McCarthy reported a rush of people trying to reach the crash site.

"Rescue workers, all volunteers, were streaming up with nothing in their hands. They had no equipment," she said. "Meanwhile, you had anxious relatives arrive at the scene who were angry that helicopters hadn't been mobilized more quickly to reach the scene."

Attempts to reach the crash site were hampered by muddy conditions and the smoldering wreckage, which authorities were having trouble extinguishing by helicopter, Adnan said.

Minister of Information and Broadcasting Qamar Zaman Kaira said 106 bodies had been recovered so far, but that only about a dozen had been positively identified.

At the Islamabad airport, hundreds of friends and relatives of those on board the flight swarmed ticket counters, desperately seeking information. A large cluster of people also surrounded a passenger list posted near the Airblue ticket counter.

Airblue, a private carrier operating since 2004, posted a message on its website expressing "great sadness" for the loss. Airblue flies within Pakistan as well as internationally to the United Arab Emirates, Oman and the United Kingdom.

"We regret the loss of life and are investigating the exact circumstances of this tragedy," the message read.

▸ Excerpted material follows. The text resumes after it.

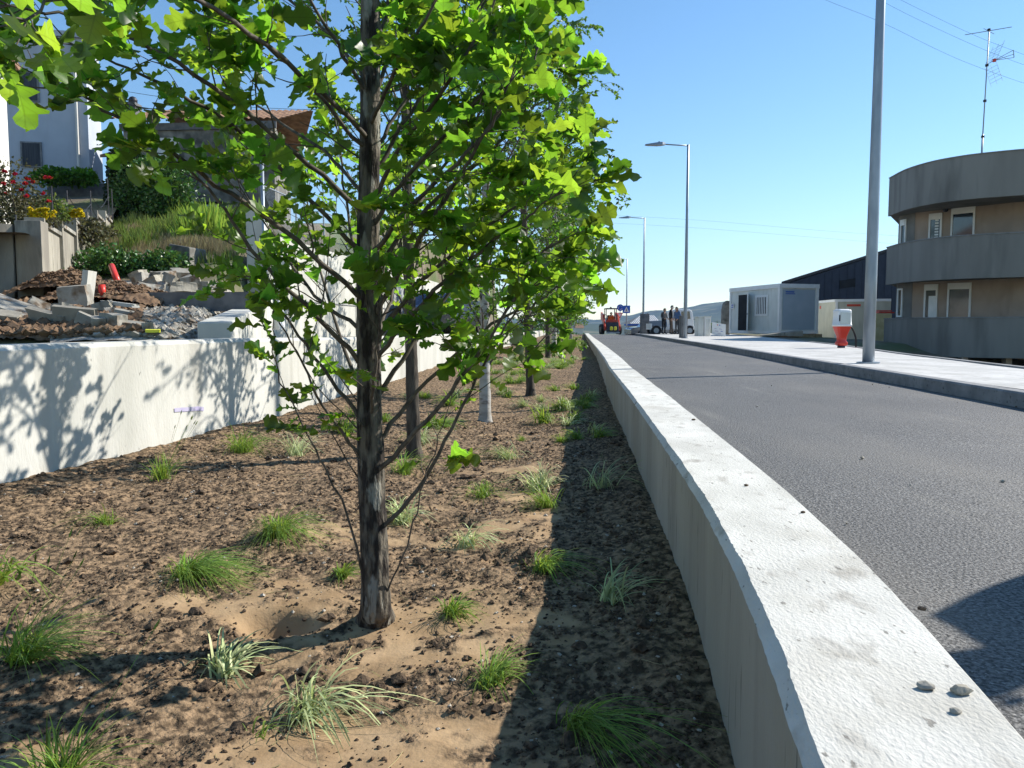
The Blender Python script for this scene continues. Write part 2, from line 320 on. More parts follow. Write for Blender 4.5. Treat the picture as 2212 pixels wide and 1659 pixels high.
# ================================================================ terrain
def terrain_z(x, y):
    x = np.asarray(x, float); y = np.asarray(y, float); l = LWR(np.clip(y, -4, 72)); wk = WALK(np.clip(y, -4, 72))
    hl = np.interp(y, [-5, 5, 6.6, 7.2, 8, 10.6, 12, 14, 17, 22, 28, 45, 70], [.2, .32, .45, .57, .66, .85, 1.02, 1.45, 2.3, 3.5, 4.2, 4.8, 5])
    retain = np.interp(y, [5, 7.15, 15.6, 16.6, 60], [-2.5, -2.85, -5.15, -5.45, -1.1])
    hs = np.interp(y, [-5, 5, 9, 12, 20, 60], [.3, .32, .34, .34, .34, .2])
    wgt = np.clip((retain - x) / .35, 0, 1) * np.clip((y - 5.6) / 1.4, 0, 1); far = np.clip((-x - 6) / 8, 0, 1)
    left = hs * (1 - wgt) + hl * wgt + far * np.clip(hl - hs, 0, 9) * (1 - wgt) * .5 + .10 * fbm(x * .9, y * .9, 4, 2)
    e = x - wk
    hr = np.interp(e, [0, .5, 1.5, 4, 12], [.09, .02, -.5, -1.6, -2.0]); hr2 = np.interp(e, [0, .6, 4, 10, 20], [.10, .07, .03, -.5, -1.2])
    k = np.clip((y - 24) / 8, 0, 1); right = hr * (1 - k) + hr2 * k + .05 * fbm(x * .8, y * .8, 3, 4)
    z = np.where(x < l - .12, left, np.where(x > wk + .05, right, -1.7))
    fade = np.clip((y - 62) / 12, 0, 1); fade = fade * fade * (3 - 2 * fade)
    farz = np.interp(y, [60, 80, 110, 200, 1000, 4000], [-.6, -2.2, -3.6, -6, -9, -10]) + .5 * fbm(x * .06, y * .06, 3, 6)
    z = z * (1 - fade) + farz * fade
    side = np.clip((np.abs(x) - 60) / 60, 0, 1); z = np.where(y > 62, z, z * (1 - side) + np.where(x < 0, z, -4) * side)
    return z
def axis(fine0, fine1, st, far):
    a = list(np.arange(fine0, fine1, st)); s = st; v = fine1
    while v < far: a.append(v); s *= 1.22; v += s
    s = st; v = fine0 - st; b = []
    while v > -far: b.append(v); s *= 1.22; v -= s
    return np.array(b[::-1] + a)
def grid(name, X, Y, Z, mat, parent=None, smooth=True, mask=None, U=None):
    ny, nx = X.shape; i = np.arange(ny - 1)[:, None] * nx; j = np.arange(nx - 1)[None, :]
    F = np.stack([i + j, i + j + 1, i + nx + j + 1, i + nx + j], -1).reshape(-1, 4)
    return obj(name, np.stack([X, Y, Z], -1).reshape(-1, 3), F, mat, parent, smooth)
ax = axis(-26, 26, .3, 9000); ay = axis(-6, 72, .35, 9000); ay = ay[ay > -120]
TX, TY = np.meshgrid(ax, ay); TZ = terrain_z(TX, TY)
M['terrain'] = pm('hillside_ground', (.13, .10, .065), (.20, .17, .12), 1.2, .95, .8, 12, c3=(.09, .12, .04), s3=.35, t3=(.45, .62), bdist=.05)
tag(grid('ground', TX, TY, TZ, M['terrain']), kind='structure')
# hills
def hill(name, prof, Y, depth, mat, rough):
    xs = np.linspace(prof[0][0], prof[-1][0], 260); px = [p[0] for p in prof]; py = [p[1] for p in prof]
    top = np.interp(xs, px, py); nr = 26
    V = []
    wx = (xs - 1106) / FPX * Y; wz = (705 - top) / FPX * Y + CZ
    for k in range(nr):
        t = k / (nr - 1); yy = Y - depth * (1 - t); zz = -12 + (wz + 12) * (math.sin(t * math.pi / 2) ** 1.3) + rough * fbm(wx * .004, np.full_like(wx, yy * .004), 5, 8) * (.4 + t) + rough * .12 * fbm(wx * .06, np.full_like(wx, yy * .02), 2, 11)
        V.append(np.stack([wx * (yy / Y) ** .3, np.full_like(wx, yy), zz], -1))
    for k in range(1, 8):
        t = k / 7; V.append(np.stack([wx, np.full_like(wx, Y + depth * t), -12 + (V[nr - 1][:, 2] + 12) * (1 - t * t)], -1))
    A = np.array(V); return tag(grid(name, A[..., 0], A[..., 1], A[..., 2], mat), kind='structure')
hill('hill', [(700, 700), (900, 694), (1000, 690), (1100, 692), (1180, 697), (1274, 697), (1310, 692), (1342, 684), (1385, 673), (1409, 676), (1432, 671), (1462, 664), (1488, 657), (1528, 652), (1559, 649), (1640, 642), (1760, 640), (1900, 650), (2100, 665), (2400, 690)], 2600, 1300, M['hill'], 16)
hill('hill', [(300, 702), (700, 698), (980, 699), (1150, 700), (1240, 701), (1300, 702), (1400, 700), (1500, 693), (1620, 688), (1800, 690), (2300, 703)], 1300, 500, M['hill'], 7)
# ================================================================ planting bed soil
def soil_material():
    m = bpy.data.materials.new('planting_soil'); m.use_nodes = True; nt = m.node_tree; N = nt.nodes; L = nt.links; b = N['Principled BSDF']
    b.inputs['Roughness'].default_value = .95; b.inputs['Specular IOR Level'].default_value = .2
    tc = N.new('ShaderNodeTexCoord'); uv = N.new('ShaderNodeUVMap'); sp = N.new('ShaderNodeSeparateXYZ'); L.new(uv.outputs[0], sp.inputs[0])
    def noise(s, d=6):
        n = N.new('ShaderNodeTexNoise'); n.inputs['Scale'].default_value = s; n.inputs['Detail'].default_value = d; L.new(tc.outputs['Object'], n.inputs[0]); return n.outputs[0]
    def ramp(f, a, c, p0, p1):
        r = N.new('ShaderNodeValToRGB'); r.color_ramp.elements[0].position = p0; r.color_ramp.elements[1].position = p1
        r.color_ramp.elements[0].color = (*a, 1); r.color_ramp.elements[1].color = (*c, 1); L.new(f, r.inputs[0]); return r.outputs[0]
    clod = ramp(noise(34, 8), (.060, .042, .026), (.30, .205, .122), .40, .60)
    sil = ramp(noise(6, 8), (.28, .185, .10), (.41, .285, .165), .35, .65)
    mx = N.new('ShaderNodeMix'); mx.data_type = 'RGBA'; L.new(sp.outputs[0], mx.inputs[0]); L.new(clod, mx.inputs[6]); L.new(sil, mx.inputs[7])
    L.new(mx.outputs[2], b.inputs['Base Color'])
    bp = N.new('ShaderNodeBump'); bp.inputs['Distance'].default_value = .012; L.new(noise(70, 8), bp.inputs['Height'])
    st = N.new('ShaderNodeMapRange'); st.inputs[3].default_value = 1.0; st.inputs[4].default_value = .25; L.new(sp.outputs[0], st.inputs[0]); L.new(st.outputs[0], bp.inputs['Strength'])
    L.new(bp.outputs[0], b.inputs['Normal']); return m
M['soil'] = soil_material()
ys = [-2.5]
while ys[-1] < 1.1: ys.append(ys[-1] + .06)
while ys[-1] < 62: ys.append(ys[-1] + max(.011, (ys[-1]) * .0045))
ys = np.array(ys); tt = np.linspace(0, 1, 440)
YY = np.repeat(ys[:, None], len(tt), 1); XX = (LWR(ys) - .05)[:, None] * (1 - tt) + (RWL(ys) + .05)[:, None] * tt
ZZ = soil_z(XX, YY) + soil_d(XX, YY); SS = silt(XX, YY)
ny, nx = XX.shape; ii = np.arange(ny - 1)[:, None] * nx; jj = np.arange(nx - 1)[None, :]
FF = np.stack([ii + jj, ii + jj + 1, ii + nx + jj + 1, ii + nx + jj], -1).reshape(-1, 4)
tag(obj('soil', np.stack([XX, YY, ZZ], -1).reshape(-1, 3), FF, M['soil'], smooth=True, uv=np.stack([SS, SS * 0], -1).reshape(-1, 2)), kind='structure')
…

The only previous recorded accident for Airblue is a tail strike in May 2008.

Raheel Ahmed, a spokesman for the airline, said the jet was no more than eight years old and had no known problems. The pilots did not send any emergency signals, he said.

Malik, the interior minister, told reporters that the pilot "was given directions to land either on runway I or II." He said, "The plane was at 2,600 feet before landing, but suddenly it went to 3,000, which was unexplained.

"If the visibility to the runway was so poor, then it should have been diverted," he added.

The Pakistan Airline Pilot Association said the plane appeared to have strayed off course, possibly because of the poor weather.

Airbus said it would provide technical assistance to Pakistani authorities investigating the crash. The aircraft was initially delivered in 2000, and was leased to Airblue in January 2006. It accumulated about 34,000 flight hours during some 13,500 flights, the company said.

Pakistan's last major plane crash occurred in July 2006 when a Fokker F-27 twin-engine aircraft operated by Pakistan International Airlines slammed into a wheat field on the outskirts of the central city of Multan, killing all 45 people on board.